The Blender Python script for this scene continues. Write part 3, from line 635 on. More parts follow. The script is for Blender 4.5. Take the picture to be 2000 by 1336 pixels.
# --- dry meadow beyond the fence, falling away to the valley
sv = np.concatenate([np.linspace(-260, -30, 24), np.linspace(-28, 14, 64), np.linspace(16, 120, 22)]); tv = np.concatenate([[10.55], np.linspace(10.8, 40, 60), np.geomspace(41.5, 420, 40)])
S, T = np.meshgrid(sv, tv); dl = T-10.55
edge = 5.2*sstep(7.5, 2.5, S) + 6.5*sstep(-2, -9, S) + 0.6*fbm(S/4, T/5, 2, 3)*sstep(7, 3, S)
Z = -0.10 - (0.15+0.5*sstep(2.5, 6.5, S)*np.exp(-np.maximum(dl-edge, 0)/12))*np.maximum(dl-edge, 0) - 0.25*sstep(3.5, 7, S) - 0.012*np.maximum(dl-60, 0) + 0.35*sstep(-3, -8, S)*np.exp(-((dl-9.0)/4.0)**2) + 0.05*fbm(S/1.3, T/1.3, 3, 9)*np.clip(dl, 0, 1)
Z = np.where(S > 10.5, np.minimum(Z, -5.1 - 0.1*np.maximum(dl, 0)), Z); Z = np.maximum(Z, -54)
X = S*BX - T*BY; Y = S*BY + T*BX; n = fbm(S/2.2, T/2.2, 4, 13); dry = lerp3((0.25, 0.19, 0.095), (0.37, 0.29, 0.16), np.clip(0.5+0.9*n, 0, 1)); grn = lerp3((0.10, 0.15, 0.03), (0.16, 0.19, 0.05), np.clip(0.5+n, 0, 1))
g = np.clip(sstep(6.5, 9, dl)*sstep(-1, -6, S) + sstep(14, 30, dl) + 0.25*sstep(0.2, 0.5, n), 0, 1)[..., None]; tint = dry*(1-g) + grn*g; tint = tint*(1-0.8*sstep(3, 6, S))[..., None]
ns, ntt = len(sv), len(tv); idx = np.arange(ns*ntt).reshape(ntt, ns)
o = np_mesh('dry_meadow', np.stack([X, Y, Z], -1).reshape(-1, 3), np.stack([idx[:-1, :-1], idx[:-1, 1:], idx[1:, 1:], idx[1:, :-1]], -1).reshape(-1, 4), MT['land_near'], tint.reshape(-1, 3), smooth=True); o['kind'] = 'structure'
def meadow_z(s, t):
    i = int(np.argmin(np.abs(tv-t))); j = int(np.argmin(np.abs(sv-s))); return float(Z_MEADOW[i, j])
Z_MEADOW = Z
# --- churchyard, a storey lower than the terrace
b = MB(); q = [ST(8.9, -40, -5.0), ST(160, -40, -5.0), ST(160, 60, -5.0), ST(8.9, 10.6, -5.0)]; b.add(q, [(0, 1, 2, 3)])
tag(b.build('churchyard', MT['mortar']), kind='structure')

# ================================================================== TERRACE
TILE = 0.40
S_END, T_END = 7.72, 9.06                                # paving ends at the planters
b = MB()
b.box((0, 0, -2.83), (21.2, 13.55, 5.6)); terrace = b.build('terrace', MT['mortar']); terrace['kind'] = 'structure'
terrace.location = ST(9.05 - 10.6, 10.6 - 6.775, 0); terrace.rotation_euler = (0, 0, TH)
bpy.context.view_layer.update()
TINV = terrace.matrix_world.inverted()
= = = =
■ OBJECTIVE:
All lines that include "tint" are to be gathered and copied.

■ THE OUTPUT:
g = np.clip(sstep(6.5, 9, dl)*sstep(-1, -6, S) + sstep(14, 30, dl) + 0.25*sstep(0.2, 0.5, n), 0, 1)[..., None]; tint = dry*(1-g) + grn*g; tint = tint*(1-0.8*sstep(3, 6, S))[..., None]
o = np_mesh('dry_meadow', np.stack([X, Y, Z], -1).reshape(-1, 3), np.stack([idx[:-1, :-1], idx[:-1, 1:], idx[1:, 1:], idx[1:, :-1]], -1).reshape(-1, 4), MT['land_near'], tint.reshape(-1, 3), smooth=True); o['kind'] = 'structure'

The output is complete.